** start **
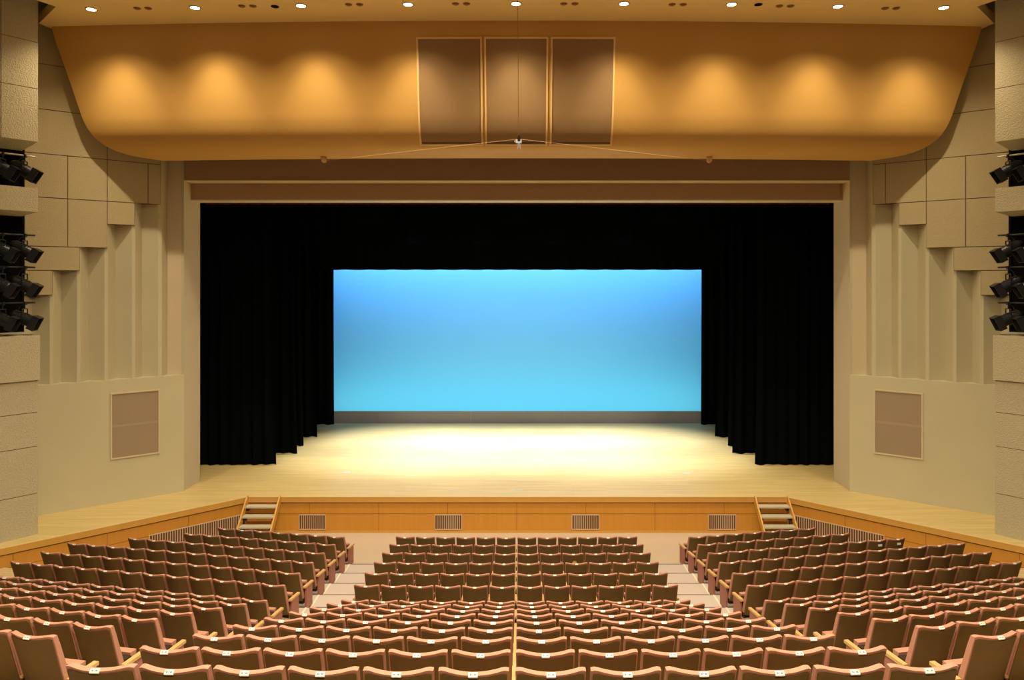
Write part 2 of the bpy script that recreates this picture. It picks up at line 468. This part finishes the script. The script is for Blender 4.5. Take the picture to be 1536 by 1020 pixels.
# floor sockets on the stage
for (px, py, w, d, lb) in ((775, 735, .34, .10, 'pale floor hatch at the centre of the stage edge'), (520, 709, .22, .16, 'small pale socket lid at left on the stage floor'),
                       (676, 735, .16, .08, 'small pale socket lid left of centre near stage edge'), (1030, 710, .22, .16, 'small pale socket lid at right on the stage floor')):
    D = F*(CZ-SZ)/(py-PY); X = (px-PX)*D/F+CX
    bm = B(); box(bm, -w/2, w/2, -d/2, d/2, 0, .006)
    o = obj('floor_socket', bm, mat('socket lid', (0.6, 0.57, 0.5), .5)); o.location = (X, D, SZ)
    tag(o, lb, 'floor socket')

# ------------------------------------------------------------------ curtains
def drape(name, x0, x1, y, z0, z1, m, amp=0.10, pitch=0.33, label='', cat='curtain', group=None, flare=0.0, wav=0.02, inner=None):
    bm = B(); n = max(8, int((x1-x0)/pitch*8)); rows_f = []; rows_b = []
    ph = random.random()*6
    for j in range(7):
        v = j/6; z = z0+(z1-z0)*v
        a = []; b = []
        for i in range(n+1):
            x = x0+(x1-x0)*i/n
            t = (x-x0)/pitch*2*math.pi+ph
            yy = y+amp*math.sin(t)*(0.7+.3*math.sin(t*.23+1))
            zz = z+(wav*(0.5+0.5*math.sin(t*0.5+2)) if j == 0 else 0)
            xx = x
            if inner and j <= 1:
                e = (x-x0)/(x1-x0) if inner > 0 else (x1-x)/(x1-x0)
                if e > .9: xx = x+inner*flare*(e-.9)*10*(1-j*.6)
            a.append((xx, yy, zz)); b.append((xx, yy+.012, zz))
        rows_f.append(a); rows_b.append(b)
    slabgrid(bm, rows_f, rows_b)
    o = obj(name, bm, m, smooth=True)
    return tag(o, label, cat, group)
legs = [(24.35, 8.10, 'first'), (25.95, 7.88, 'second'), (27.2, 8.02, 'third'), (28.75, 7.93, 'fourth'), (31.25, 7.83, 'rearmost')]
for s in (-1, 1):
    for k, (y, xi, nm) in enumerate(legs):
        if s > 0: xi = (8.02, 7.72, 7.92, 7.86, 7.86)[k]
        x0, x1 = (-13.2, -xi) if s < 0 else (xi, 13.2)
        drape('leg_curtain', x0, x1, y, SZ+.015, 16.0, M['black'], amp=.07, pitch=.36, flare=(.02 if k == 4 else .10), inner=-s,
              label='black side curtain on the %s of the stage, %s from the front' % (SIDE(s), nm) if nm != 'rearmost' else 'rearmost black side curtain at %s edge of the blue backdrop' % SIDE(s),
              group='black side curtains')
for k, (y, zr, nm) in enumerate(((23.5, 2.35, 'nearest the audience'), (25.3, 2.05, 'second from the audience'), (28.0, 1.5, 'third from the audience'), (31.05, 0.564, 'just above the blue backdrop'))):
    drape('border_curtain', -10.8, 10.8, y, CZ+zr, 17.0, M['black'], amp=.04, pitch=.5, wav=.012, label='black overhead border curtain %s' % nm, group='black border curtains')
drape('house_curtain', -9.68, 9.68, 22.75, CZ+2.435, 15.0, M['redcloth'], amp=.05, pitch=.24, wav=.012, label='raised dark red house curtain, hem showing under proscenium arch')

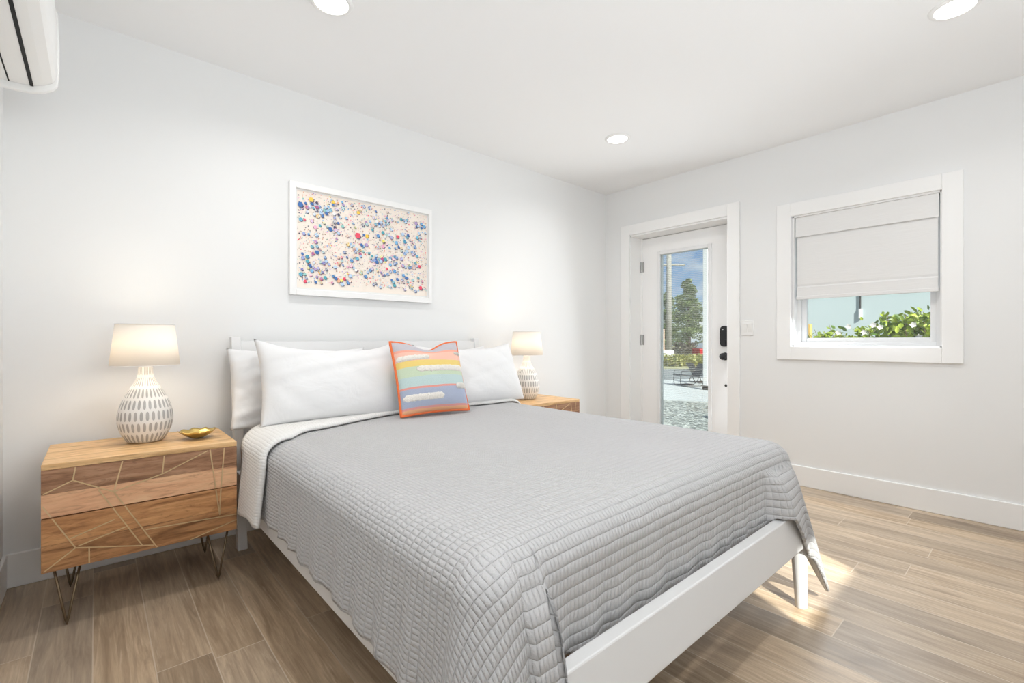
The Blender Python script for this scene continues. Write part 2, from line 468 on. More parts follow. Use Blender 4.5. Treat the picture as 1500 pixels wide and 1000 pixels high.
** end **
## YOUR TASK:
Show every line that contains the word "Write".

## COMPLETE ANSWER:
Write part 2 of the bpy script that recreates this picture. It picks up at line 468. This part finishes the script. The script is for Blender 4.5. Take the picture to be 1536 by 1020 pixels.
The Blender Python script for this scene continues. Write part 2, from line 468 on. More parts follow. Use Blender 4.5. Treat the picture as 1500 pixels wide and 1000 pixels high.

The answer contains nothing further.